The risk-taking is emblematic of Petrobras, which decades ago decided to focus not just on developing domestic sources of oil but also on foreign projects as a means of hedging its energy bets.
The initiative dates from the early 1970s, when Brazil, dependent on oil imports for two- thirds of its energy, got clobbered by the global oil shock. Soon after, the country mandated a conversion to ethanol as an alternative fuel for cars, and now motorists fill their tanks with more sugar-based alcohol than gasoline.
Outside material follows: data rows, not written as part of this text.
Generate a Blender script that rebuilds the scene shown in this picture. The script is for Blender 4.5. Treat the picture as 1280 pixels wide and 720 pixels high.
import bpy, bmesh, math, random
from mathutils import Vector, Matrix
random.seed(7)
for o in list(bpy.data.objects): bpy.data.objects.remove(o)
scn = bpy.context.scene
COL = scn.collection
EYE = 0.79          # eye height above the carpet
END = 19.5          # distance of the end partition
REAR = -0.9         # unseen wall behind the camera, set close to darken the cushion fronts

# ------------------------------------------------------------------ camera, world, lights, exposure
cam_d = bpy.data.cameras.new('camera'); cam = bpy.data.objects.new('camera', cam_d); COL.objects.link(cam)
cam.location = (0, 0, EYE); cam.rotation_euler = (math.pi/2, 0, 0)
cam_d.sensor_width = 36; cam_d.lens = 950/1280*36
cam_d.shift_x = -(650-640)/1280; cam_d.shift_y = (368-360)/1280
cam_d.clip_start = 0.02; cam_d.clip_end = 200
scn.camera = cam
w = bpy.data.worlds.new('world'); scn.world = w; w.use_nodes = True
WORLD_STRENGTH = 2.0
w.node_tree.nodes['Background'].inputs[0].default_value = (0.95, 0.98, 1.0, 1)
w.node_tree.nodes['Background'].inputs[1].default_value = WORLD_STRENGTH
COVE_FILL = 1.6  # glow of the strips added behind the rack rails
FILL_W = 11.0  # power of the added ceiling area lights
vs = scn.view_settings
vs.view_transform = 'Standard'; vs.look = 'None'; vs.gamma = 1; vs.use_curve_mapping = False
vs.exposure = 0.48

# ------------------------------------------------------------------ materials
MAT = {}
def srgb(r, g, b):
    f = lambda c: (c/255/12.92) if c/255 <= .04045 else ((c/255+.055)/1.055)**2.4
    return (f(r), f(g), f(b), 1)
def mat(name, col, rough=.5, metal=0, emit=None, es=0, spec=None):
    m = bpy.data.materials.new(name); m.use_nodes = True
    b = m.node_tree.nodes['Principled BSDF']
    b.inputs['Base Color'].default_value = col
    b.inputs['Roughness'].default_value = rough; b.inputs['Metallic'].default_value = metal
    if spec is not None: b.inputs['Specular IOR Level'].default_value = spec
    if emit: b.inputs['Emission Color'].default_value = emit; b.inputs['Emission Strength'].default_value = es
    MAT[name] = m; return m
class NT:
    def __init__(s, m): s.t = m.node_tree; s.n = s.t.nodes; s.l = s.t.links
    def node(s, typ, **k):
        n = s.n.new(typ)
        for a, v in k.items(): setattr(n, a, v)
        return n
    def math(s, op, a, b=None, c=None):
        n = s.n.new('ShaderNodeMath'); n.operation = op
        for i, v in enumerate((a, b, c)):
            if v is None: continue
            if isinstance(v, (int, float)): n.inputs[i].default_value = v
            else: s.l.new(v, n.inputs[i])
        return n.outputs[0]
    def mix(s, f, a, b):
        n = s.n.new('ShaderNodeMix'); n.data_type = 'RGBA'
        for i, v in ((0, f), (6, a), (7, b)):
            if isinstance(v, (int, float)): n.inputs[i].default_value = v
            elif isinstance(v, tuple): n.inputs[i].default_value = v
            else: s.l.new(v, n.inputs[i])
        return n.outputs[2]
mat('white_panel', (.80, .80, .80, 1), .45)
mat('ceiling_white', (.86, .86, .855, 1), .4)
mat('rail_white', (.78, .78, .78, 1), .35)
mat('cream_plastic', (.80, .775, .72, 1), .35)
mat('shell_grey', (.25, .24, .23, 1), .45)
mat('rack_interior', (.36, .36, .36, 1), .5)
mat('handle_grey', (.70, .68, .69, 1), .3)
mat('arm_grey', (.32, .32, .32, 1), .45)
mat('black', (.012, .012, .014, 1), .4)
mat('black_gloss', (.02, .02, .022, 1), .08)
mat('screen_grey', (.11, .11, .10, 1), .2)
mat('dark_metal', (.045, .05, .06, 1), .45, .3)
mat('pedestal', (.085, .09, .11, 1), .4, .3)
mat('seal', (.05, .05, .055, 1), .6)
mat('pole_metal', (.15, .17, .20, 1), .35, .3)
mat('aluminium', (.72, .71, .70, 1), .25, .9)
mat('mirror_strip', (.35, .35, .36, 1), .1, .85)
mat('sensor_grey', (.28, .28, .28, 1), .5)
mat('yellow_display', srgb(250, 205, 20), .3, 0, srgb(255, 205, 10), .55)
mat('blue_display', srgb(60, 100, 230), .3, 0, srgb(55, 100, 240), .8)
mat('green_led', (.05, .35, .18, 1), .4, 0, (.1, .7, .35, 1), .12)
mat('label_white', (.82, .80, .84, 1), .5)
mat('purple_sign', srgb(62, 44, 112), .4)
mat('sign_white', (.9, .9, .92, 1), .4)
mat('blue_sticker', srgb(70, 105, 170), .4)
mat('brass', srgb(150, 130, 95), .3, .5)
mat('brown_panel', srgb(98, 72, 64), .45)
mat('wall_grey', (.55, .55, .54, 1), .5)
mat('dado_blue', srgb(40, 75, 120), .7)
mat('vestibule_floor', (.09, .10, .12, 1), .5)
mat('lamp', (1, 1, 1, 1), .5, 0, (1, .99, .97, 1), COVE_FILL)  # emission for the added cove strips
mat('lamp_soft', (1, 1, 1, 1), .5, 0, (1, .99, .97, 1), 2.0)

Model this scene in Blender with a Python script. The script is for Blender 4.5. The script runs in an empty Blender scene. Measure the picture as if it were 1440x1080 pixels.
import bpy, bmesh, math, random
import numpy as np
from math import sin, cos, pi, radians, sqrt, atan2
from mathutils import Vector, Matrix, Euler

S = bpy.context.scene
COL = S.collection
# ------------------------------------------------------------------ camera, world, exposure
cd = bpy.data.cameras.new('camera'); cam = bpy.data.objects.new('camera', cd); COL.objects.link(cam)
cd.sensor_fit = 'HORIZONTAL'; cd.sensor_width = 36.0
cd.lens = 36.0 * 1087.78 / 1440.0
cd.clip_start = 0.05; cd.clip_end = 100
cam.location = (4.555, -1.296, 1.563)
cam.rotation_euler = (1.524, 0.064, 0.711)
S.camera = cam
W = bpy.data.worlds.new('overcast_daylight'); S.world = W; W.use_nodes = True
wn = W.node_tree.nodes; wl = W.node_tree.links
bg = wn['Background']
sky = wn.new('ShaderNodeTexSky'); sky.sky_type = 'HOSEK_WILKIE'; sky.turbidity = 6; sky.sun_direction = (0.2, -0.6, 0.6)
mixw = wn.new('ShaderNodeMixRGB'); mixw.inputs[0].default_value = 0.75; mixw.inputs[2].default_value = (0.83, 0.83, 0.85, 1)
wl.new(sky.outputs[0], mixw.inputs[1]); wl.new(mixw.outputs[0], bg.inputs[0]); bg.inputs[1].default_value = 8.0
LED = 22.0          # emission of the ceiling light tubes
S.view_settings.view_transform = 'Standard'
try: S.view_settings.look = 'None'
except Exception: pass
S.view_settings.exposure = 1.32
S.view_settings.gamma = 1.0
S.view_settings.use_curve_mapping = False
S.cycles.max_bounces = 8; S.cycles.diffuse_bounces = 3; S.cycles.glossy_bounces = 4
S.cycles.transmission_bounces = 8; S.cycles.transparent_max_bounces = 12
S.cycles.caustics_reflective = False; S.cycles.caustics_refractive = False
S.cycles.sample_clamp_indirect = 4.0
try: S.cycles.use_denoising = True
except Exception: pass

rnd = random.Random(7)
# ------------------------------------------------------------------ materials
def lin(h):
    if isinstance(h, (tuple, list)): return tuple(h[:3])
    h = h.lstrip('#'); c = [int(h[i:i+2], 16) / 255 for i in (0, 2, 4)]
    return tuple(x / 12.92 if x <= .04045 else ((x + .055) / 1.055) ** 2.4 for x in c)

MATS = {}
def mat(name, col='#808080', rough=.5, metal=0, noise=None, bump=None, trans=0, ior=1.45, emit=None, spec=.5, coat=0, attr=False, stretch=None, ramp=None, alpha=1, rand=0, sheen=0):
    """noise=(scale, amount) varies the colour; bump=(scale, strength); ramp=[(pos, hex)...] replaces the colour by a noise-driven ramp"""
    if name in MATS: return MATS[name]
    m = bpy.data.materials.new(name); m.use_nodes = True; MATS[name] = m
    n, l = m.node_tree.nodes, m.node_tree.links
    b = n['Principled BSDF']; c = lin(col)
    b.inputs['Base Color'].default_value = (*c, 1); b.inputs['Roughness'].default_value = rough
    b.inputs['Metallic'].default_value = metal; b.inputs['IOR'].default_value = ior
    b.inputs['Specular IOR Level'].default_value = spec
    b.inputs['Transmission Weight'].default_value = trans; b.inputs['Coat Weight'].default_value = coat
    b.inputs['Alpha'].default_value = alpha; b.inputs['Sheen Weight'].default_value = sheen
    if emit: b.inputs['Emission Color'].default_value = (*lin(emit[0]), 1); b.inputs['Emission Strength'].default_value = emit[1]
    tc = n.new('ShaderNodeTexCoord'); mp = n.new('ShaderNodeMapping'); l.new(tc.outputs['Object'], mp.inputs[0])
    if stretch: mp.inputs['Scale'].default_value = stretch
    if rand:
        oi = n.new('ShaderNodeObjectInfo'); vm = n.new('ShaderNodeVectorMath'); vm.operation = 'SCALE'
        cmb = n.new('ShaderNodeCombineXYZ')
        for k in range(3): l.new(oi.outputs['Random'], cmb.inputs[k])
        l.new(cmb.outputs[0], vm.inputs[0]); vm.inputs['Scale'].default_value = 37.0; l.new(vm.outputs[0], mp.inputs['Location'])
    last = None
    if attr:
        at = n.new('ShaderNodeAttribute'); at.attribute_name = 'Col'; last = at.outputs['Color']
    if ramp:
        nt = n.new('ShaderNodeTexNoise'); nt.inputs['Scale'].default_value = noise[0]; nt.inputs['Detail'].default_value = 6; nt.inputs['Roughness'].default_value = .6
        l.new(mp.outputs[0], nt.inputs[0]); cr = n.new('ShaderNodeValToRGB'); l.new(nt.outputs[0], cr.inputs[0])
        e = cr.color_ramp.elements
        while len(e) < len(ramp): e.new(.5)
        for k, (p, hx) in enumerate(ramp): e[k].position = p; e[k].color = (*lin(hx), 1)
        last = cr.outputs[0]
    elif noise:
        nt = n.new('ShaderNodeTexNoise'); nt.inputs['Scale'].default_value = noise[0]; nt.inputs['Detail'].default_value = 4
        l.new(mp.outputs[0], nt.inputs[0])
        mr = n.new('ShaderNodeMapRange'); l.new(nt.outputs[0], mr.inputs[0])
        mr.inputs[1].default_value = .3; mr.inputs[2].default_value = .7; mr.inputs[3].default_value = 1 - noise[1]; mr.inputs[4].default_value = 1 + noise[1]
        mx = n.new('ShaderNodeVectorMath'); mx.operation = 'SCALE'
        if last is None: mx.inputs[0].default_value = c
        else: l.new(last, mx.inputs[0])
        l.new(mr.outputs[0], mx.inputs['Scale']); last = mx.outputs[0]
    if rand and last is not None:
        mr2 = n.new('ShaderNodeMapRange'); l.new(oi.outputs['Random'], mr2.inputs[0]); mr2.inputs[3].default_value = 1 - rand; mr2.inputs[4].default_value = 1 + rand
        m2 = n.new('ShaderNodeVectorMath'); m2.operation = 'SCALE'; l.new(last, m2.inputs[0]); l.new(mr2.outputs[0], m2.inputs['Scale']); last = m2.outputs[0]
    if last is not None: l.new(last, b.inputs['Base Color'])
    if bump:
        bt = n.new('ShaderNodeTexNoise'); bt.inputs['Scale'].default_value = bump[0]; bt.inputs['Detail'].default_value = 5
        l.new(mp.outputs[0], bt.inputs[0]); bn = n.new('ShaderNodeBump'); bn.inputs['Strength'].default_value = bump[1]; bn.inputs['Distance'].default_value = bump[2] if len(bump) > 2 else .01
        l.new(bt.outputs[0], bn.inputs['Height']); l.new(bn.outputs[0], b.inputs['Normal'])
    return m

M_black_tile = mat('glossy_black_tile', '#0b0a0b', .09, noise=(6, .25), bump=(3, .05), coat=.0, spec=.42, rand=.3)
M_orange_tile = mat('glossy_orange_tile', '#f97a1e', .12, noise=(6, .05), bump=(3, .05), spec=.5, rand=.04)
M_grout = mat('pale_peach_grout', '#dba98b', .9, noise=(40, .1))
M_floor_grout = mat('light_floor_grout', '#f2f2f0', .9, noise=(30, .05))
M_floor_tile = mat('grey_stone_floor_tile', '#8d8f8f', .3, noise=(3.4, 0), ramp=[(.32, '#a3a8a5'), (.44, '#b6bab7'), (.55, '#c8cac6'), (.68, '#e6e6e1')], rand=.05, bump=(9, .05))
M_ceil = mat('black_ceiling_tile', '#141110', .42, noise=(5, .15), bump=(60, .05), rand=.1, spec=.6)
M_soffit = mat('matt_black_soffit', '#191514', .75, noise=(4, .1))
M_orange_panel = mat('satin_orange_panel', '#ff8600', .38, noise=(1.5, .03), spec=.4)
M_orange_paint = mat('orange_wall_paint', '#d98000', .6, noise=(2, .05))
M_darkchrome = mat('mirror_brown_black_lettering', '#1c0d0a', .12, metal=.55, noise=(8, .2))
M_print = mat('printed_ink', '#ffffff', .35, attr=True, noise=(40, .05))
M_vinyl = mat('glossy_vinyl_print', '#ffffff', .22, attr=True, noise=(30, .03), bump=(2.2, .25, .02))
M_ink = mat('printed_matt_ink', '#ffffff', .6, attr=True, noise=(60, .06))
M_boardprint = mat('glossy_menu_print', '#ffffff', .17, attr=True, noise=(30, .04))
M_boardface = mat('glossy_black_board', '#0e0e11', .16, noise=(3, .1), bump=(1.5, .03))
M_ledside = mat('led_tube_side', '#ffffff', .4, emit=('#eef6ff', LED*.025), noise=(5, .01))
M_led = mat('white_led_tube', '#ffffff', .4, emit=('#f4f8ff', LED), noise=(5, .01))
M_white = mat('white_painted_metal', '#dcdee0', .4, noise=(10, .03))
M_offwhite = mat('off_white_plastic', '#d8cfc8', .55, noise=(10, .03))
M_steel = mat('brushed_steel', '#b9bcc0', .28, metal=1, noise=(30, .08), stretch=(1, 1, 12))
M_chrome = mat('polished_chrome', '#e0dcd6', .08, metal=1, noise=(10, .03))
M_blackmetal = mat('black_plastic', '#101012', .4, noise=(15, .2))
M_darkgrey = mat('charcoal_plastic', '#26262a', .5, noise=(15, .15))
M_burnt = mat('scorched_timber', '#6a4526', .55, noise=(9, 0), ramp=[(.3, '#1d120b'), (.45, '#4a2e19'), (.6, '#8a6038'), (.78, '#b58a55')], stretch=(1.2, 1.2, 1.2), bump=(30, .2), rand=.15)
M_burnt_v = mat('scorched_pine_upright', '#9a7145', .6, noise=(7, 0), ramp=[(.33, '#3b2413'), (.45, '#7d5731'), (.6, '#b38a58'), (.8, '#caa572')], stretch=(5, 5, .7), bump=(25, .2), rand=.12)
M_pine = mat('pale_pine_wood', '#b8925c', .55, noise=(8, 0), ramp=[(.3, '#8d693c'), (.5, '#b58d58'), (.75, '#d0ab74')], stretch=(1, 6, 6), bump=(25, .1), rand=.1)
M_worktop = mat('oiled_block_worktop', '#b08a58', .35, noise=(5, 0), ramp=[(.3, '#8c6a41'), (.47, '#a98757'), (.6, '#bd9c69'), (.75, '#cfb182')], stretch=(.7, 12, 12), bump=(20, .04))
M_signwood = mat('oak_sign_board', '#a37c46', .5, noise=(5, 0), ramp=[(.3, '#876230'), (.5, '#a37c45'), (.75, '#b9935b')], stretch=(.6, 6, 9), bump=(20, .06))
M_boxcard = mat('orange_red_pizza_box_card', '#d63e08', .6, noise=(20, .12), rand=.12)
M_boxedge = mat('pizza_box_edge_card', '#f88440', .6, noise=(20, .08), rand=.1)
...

Petrobras recently announced that it would invest $115 billion in projects at home and abroad through 2012, with 10% going to foreign projects. Worldwide, the company has 11.5 billion barrels of proven reserves. But if Tupi pans out, reserves could increase by 50% or more, though it will take four or five years for production at Tupi to begin.
The international strategy is in sharp contrast to the region's other state-owned giants, Venezuela's PDVSA and Mexico's Pemex. In recent years each cash cow has been milked by their governments to fund government programs, leaving little left over for investment in oil exploration and new technology.
Although revenue is increasing thanks to the rise in oil prices worldwide, production is in decline or treading water in Venezuela, Mexico and Ecuador.
Meanwhile, Petrobras' oil output has risen to 2.2 million barrels a day from half that a decade ago. The growth trend is expected to continue. The International Energy Agency in Paris projects that Brazil will add more new production in 2008 than any other non-OPEC nation.
"If you compare Petrobras with other Latin oil companies, it is by far the most dynamic and efficient," said Ricardo Amorim, emerging markets specialist with the West LB investment bank in New York.
Foreign oil projects like Guando now provide 10% of Petrobras' output, but the share soon could increase. A recent find in Nigeria could add another 100,000 barrels a day to the company's international oil output, said Decio Oddone da Costa, executive manager of Petrobras' southern cone operations, in a recent interview at the company's headquarters in Rio de Janeiro.
Petrobras is also a player in oil exploration off the U.S. Gulf Coast, where it installed the industry's first floating drilling platform. Unknown to many in the industry is that Petrobras has 356 employees at its U.S. headquarters in Houston. It is producing only 20,000 barrels a day in the Gulf but has hopes of more. It has leased 388 offshore sites from the U.S. government where it may drill.